Sunday, June 15, 2008

Salade Niçoise


We had company this weekend and due to working around a theater curtain time, etc., I decided to make a Salade niçoise, I chose the salad in Julia Child's The Way to Cook as my recipe.

Now we all know that Julia is not the short-cut queen, no recipes in 30 minutes from the French Chef, so I was prepared for a bit of work. My only "shortcut" if indeed it was, was to cook the small Yukon Gold potatoes whole and peel them. I also omitted anchovies since I don't like anchovies and when you are the cook you can do what you damn well please.

O.K. second substitution was to buy three small beautiful tuna steaks and grill them. I made Julia's potato salad, cooked the beans, S.O. grilled the tuna, and I boiled some eggs, and pounced upon a beautiful red tomato, capers, black olives, lettuce, the works all laid out beautifully on a big ceramic platter.

The dressing was a lemon-garlic affair, with both lemon peel and lemon juice and raw garlic pounded to a paste. A bit of work but well worth it. The whole was greater than the sum of its parts and we had a feast.

At the other end of the spectrum was dessert. I know our friend likes strawberries, so a strawberry dessert seemed optimal. I recalled back in the first years of marriage I had been on a Bavarian cream kick, making various flavors of a French dessert called Bavarian cream.

I looked in the old New York Times cookbook and lo, there is was, but it was the shortcut version--Julia would have disapproved big time. I measured out all the ingredients including a heaping cup of chipped ice and dumped them into the blender in the prescribed order, and blended the prescibed number of second, and lo, strawberry Bavarian cream in less than a minute, no cooking. Raw eggs, too. My bad. I licked the spoon to test whether the eggs were safe and I guess they were.

We ate it with sliced strawberries from Wards Berry Farm, altogether lucious with no hard white centers, but red berry all the way through.

So this was yin and yang of meals, but lovely.

As for lovely, the garden looks and smells lovely. The white carnations bloomed and have sent a fragrance over the yard and now into the house as I picked a few and added the sage blossoms, favored by the bumble bees.

The tomatoes, heirloom beets, pepper and herbs are growing apace, and the flowers are blooming, even the new white lupine, and the clematis has huge purple blossoms. The hummingbirds come to the feeder regularly and one looked at us in the window this morning. We had a fantastically large butterfly, all yellow and black, and of course the dragon flies swoop and land on the flowers. So life is good on the edge of the slough.

Big goldfinch battle yesterday. They are territorial little guys. Catbirds have discovered how to get into the suet feeder for small birds.

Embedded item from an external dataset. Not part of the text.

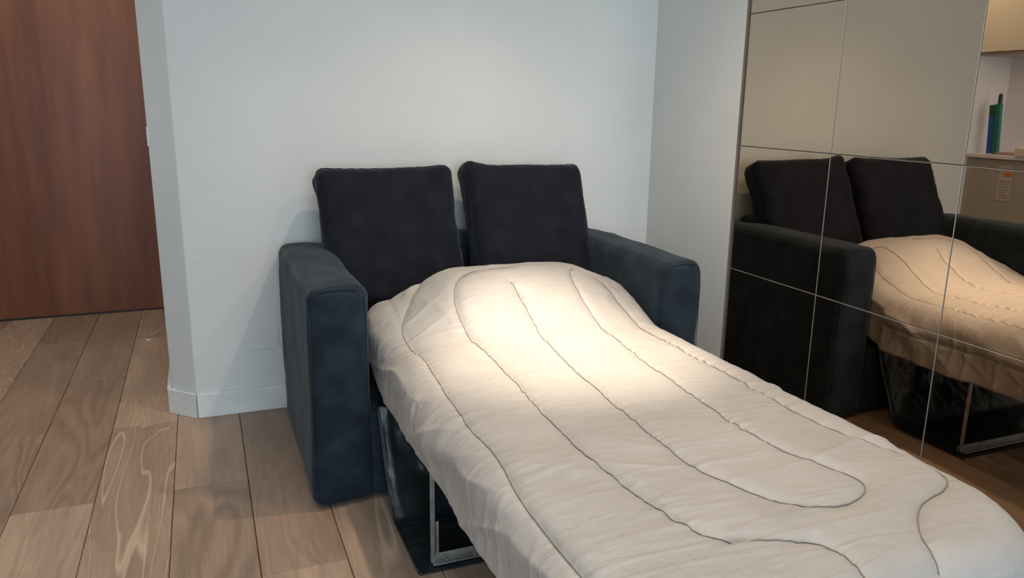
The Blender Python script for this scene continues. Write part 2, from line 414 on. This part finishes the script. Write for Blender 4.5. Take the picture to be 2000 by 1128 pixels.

We had a good rain this morning and everything is lush. Looking at the garden puts me into a good mood, which is a good thing, because Festival Madness has two more rejections. We looked at the beginning again, and it read pretty good.

The New York Times Book Review today had many of the same books as the WSJ. Not my cuppa tea. The Globe's list is more literate, but Boston readers are obviously not typical.

Tonight I'll do a few more pages of the new book. I really need a working title.